Smaller orders, falling within the "Rs 0-150 price bracket," will not face any additional charges if delivered within "6 kilometres." However, for these smaller orders delivered beyond "6 kilometres," Zomato will collect "Rs 40 per order" from the restaurant, as Moneycontrol has learned.
Previously, no such long-distance fee was in place. Eternal's communication stated, "Our endeavor is that each order should be profitable for you, and us."
Restaurant Partner Reactions and Commission Cap
Four restaurant owners interviewed by Moneycontrol confirmed that Eternal initiated these new proposals recently. They anticipate that the additional fee will discourage them from accepting orders originating from distant locations and expect the rollout to occur soon.
It's important to note that the exact additional long-distance fee may vary slightly for different restaurant partners, depending on their individual agreements with Eternal/Zomato.
However, a separate document reviewed by Moneycontrol indicates that the total amount payable to Zomato, encompassing this new fee and other existing components, will be capped at "30 percent of the order value." This effectively means that no restaurant partner will pay more than "30 percent of the order value in commissions."
Zomato has not yet provided an official response to Moneycontrol's inquiries regarding these changes. For the time being, customers will not be impacted by these new charges, continuing to pay their current delivery fees for all food orders placed on Zomato.
Users of Zomato Gold, the company's loyalty program, will also maintain their free delivery benefits as per their enrollment terms and conditions.
The company has not yet decided whether it will modify delivery fees for customers in the future. In contrast, Zomato's main competitor, Swiggy, offers restaurant owners the flexibility to opt in and out of similar programs.
"Visibility Assurance Plan" to Boost Rider Availability
Beyond the new long-distance fee, Eternal is introducing additional cost layers to differentiate its offerings and strengthen its position in an increasingly competitive food delivery market. This comes amidst the emergence of new players like Rapido, which is actively planning its entry into the food delivery space to challenge the existing duopoly of Zomato and Swiggy.
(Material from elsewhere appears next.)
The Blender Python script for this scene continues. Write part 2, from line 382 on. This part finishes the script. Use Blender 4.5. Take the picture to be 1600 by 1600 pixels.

Zomato has also proposed a new "visibility assurance plan" for brands. Under this plan, brands can pay approximately "Rs 6,000-6,500 each month, for each restaurant identification (RID)," to enhance rider availability for their business. A restaurant owner shared with Moneycontrol, "Under this plan, I am asked to pay around Rs 6,000 for every food brand that I operate and I’ll get riders assigned on priority. That will ensure my orders are serviced faster and there is better customer stickiness."
This increased visibility plan is currently in its rollout phases and is being proposed to partners incrementally over the coming weeks. By implementing such measures, Eternal aims to gain a competitive edge and also ensure better compensation for its riders, potentially preventing them from joining rival platforms or upcoming quick commerce firms.
These new financial adjustments by Zomato are being introduced at a time when the food delivery sector's growth has largely been "range bound, growing 15-20 percent year-on-year (YoY)." This trend has prompted companies to adopt new strategies to capture a larger market share and improve their unit economics.